**Task prompt**
Reproduce the listing below word for word, with no pictures.

**Source data**

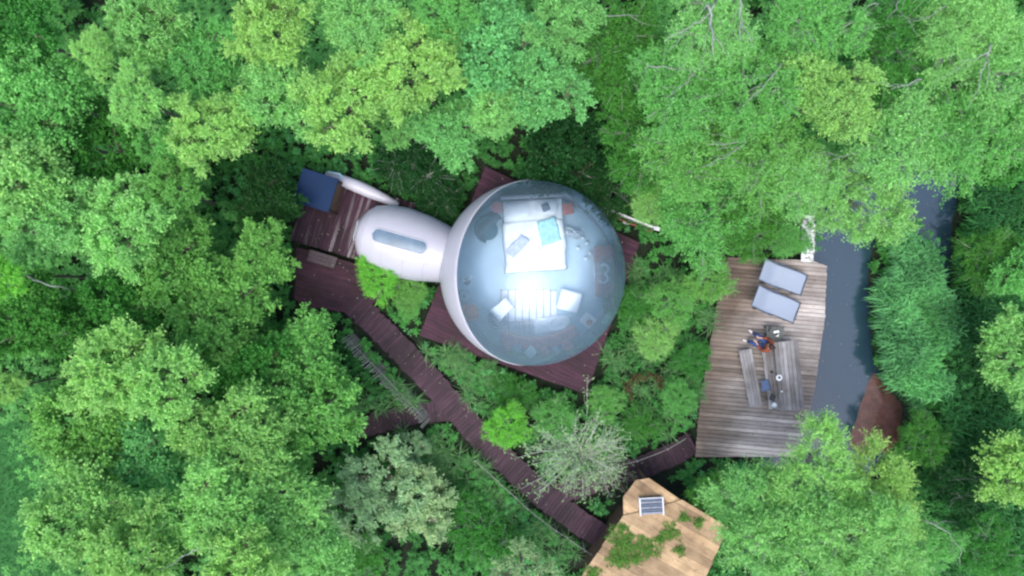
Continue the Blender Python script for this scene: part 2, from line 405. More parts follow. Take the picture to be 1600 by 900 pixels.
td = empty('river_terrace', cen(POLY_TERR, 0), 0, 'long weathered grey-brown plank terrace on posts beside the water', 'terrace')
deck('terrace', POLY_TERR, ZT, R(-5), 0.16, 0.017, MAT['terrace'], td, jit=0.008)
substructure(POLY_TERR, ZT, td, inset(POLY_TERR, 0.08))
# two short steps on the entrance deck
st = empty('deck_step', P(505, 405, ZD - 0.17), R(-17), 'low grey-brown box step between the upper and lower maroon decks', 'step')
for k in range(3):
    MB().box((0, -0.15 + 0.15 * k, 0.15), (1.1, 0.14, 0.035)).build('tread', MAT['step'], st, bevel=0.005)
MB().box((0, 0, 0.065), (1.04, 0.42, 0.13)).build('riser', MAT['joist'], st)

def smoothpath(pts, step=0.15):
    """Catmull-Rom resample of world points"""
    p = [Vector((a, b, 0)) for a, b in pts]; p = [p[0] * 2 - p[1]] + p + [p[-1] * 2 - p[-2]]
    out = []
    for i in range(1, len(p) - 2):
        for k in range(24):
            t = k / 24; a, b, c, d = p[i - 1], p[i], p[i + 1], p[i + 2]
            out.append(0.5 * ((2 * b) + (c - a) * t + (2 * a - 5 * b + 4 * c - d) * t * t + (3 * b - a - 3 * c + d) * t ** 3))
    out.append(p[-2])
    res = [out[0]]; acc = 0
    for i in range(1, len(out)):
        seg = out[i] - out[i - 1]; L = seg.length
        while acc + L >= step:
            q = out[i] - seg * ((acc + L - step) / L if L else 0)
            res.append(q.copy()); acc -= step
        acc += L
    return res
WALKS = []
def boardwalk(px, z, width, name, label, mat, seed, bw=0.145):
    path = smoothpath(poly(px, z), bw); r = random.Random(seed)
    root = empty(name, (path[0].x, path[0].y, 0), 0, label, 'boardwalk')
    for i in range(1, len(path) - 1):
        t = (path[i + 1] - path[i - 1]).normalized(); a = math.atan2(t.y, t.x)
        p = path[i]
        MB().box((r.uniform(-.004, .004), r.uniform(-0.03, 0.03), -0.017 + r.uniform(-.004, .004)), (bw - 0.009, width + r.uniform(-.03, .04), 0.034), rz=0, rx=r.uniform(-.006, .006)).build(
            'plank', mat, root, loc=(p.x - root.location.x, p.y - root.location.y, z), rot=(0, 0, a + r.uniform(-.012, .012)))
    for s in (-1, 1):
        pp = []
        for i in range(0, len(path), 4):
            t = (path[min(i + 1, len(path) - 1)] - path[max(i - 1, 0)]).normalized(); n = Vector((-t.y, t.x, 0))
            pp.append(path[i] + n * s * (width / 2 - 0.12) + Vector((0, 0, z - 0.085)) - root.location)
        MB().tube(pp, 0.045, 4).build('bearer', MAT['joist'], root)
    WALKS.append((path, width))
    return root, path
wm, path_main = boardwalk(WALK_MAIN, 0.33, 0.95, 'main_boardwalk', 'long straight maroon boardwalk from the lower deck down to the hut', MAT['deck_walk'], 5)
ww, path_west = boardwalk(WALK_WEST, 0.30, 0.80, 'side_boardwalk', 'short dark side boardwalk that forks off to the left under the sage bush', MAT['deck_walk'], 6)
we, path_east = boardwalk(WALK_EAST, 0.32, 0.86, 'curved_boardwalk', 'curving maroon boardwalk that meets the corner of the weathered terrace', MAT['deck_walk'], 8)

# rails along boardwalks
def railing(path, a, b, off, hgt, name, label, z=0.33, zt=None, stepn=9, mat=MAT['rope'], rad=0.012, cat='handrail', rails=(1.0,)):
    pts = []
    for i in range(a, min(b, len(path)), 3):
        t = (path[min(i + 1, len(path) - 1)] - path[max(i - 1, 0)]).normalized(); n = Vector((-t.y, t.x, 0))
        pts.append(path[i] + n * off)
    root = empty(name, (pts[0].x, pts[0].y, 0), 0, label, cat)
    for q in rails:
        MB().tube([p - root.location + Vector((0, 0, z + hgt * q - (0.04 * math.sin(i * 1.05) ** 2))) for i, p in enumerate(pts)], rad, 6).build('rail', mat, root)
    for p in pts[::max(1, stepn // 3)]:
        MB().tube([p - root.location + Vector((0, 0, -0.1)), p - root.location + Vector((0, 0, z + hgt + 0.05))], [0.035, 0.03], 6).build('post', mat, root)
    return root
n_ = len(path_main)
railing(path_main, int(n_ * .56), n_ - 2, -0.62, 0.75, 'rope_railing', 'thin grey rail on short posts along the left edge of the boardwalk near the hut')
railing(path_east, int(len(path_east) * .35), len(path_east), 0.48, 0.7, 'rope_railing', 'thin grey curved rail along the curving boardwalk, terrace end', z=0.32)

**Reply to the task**
Continue the Blender Python script for this scene: part 2, from line 405. More parts follow. Take the picture to be 1600 by 900 pixels.
td = empty('river_terrace', cen(POLY_TERR, 0), 0, 'long weathered grey-brown plank terrace on posts beside the water', 'terrace')
deck('terrace', POLY_TERR, ZT, R(-5), 0.16, 0.017, MAT['terrace'], td, jit=0.008)
substructure(POLY_TERR, ZT, td, inset(POLY_TERR, 0.08))
# two short steps on the entrance deck
st = empty('deck_step', P(505, 405, ZD - 0.17), R(-17), 'low grey-brown box step between the upper and lower maroon decks', 'step')
for k in range(3):
    MB().box((0, -0.15 + 0.15 * k, 0.15), (1.1, 0.14, 0.035)).build('tread', MAT['step'], st, bevel=0.005)
MB().box((0, 0, 0.065), (1.04, 0.42, 0.13)).build('riser', MAT['joist'], st)

def smoothpath(pts, step=0.15):
    """Catmull-Rom resample of world points"""
    p = [Vector((a, b, 0)) for a, b in pts]; p = [p[0] * 2 - p[1]] + p + [p[-1] * 2 - p[-2]]
    out = []
    for i in range(1, len(p) - 2):
        for k in range(24):
            t = k / 24; a, b, c, d = p[i - 1], p[i], p[i + 1], p[i + 2]
            out.append(0.5 * ((2 * b) + (c - a) * t + (2 * a - 5 * b + 4 * c - d) * t * t + (3 * b - a - 3 * c + d) * t ** 3))
    out.append(p[-2])
    res = [out[0]]; acc = 0
    for i in range(1, len(out)):
        seg = out[i] - out[i - 1]; L = seg.length
        while acc + L >= step:
            q = out[i] - seg * ((acc + L - step) / L if L else 0)
            res.append(q.copy()); acc -= step
        acc += L
    return res
WALKS = []
def boardwalk(px, z, width, name, label, mat, seed, bw=0.145):
    path = smoothpath(poly(px, z), bw); r = random.Random(seed)
    root = empty(name, (path[0].x, path[0].y, 0), 0, label, 'boardwalk')
    for i in range(1, len(path) - 1):
        t = (path[i + 1] - path[i - 1]).normalized(); a = math.atan2(t.y, t.x)
        p = path[i]
        MB().box((r.uniform(-.004, .004), r.uniform(-0.03, 0.03), -0.017 + r.uniform(-.004, .004)), (bw - 0.009, width + r.uniform(-.03, .04), 0.034), rz=0, rx=r.uniform(-.006, .006)).build(
            'plank', mat, root, loc=(p.x - root.location.x, p.y - root.location.y, z), rot=(0, 0, a + r.uniform(-.012, .012)))
    for s in (-1, 1):
        pp = []
        for i in range(0, len(path), 4):
            t = (path[min(i + 1, len(path) - 1)] - path[max(i - 1, 0)]).normalized(); n = Vector((-t.y, t.x, 0))
            pp.append(path[i] + n * s * (width / 2 - 0.12) + Vector((0, 0, z - 0.085)) - root.location)
        MB().tube(pp, 0.045, 4).build('bearer', MAT['joist'], root)
    WALKS.append((path, width))
    return root, path
wm, path_main = boardwalk(WALK_MAIN, 0.33, 0.95, 'main_boardwalk', 'long straight maroon boardwalk from the lower deck down to the hut', MAT['deck_walk'], 5)
ww, path_west = boardwalk(WALK_WEST, 0.30, 0.80, 'side_boardwalk', 'short dark side boardwalk that forks off to the left under the sage bush', MAT['deck_walk'], 6)
we, path_east = boardwalk(WALK_EAST, 0.32, 0.86, 'curved_boardwalk', 'curving maroon boardwalk that meets the corner of the weathered terrace', MAT['deck_walk'], 8)

# rails along boardwalks
def railing(path, a, b, off, hgt, name, label, z=0.33, zt=None, stepn=9, mat=MAT['rope'], rad=0.012, cat='handrail', rails=(1.0,)):
    pts = []
    for i in range(a, min(b, len(path)), 3):
        t = (path[min(i + 1, len(path) - 1)] - path[max(i - 1, 0)]).normalized(); n = Vector((-t.y, t.x, 0))
        pts.append(path[i] + n * off)
    root = empty(name, (pts[0].x, pts[0].y, 0), 0, label, cat)
    for q in rails:
        MB().tube([p - root.location + Vector((0, 0, z + hgt * q - (0.04 * math.sin(i * 1.05) ** 2))) for i, p in enumerate(pts)], rad, 6).build('rail', mat, root)
    for p in pts[::max(1, stepn // 3)]:
        MB().tube([p - root.location + Vector((0, 0, -0.1)), p - root.location + Vector((0, 0, z + hgt + 0.05))], [0.035, 0.03], 6).build('post', mat, root)
    return root
n_ = len(path_main)
railing(path_main, int(n_ * .56), n_ - 2, -0.62, 0.75, 'rope_railing', 'thin grey rail on short posts along the left edge of the boardwalk near the hut')
railing(path_east, int(len(path_east) * .35), len(path_east), 0.48, 0.7, 'rope_railing', 'thin grey curved rail along the curving boardwalk, terrace end', z=0.32)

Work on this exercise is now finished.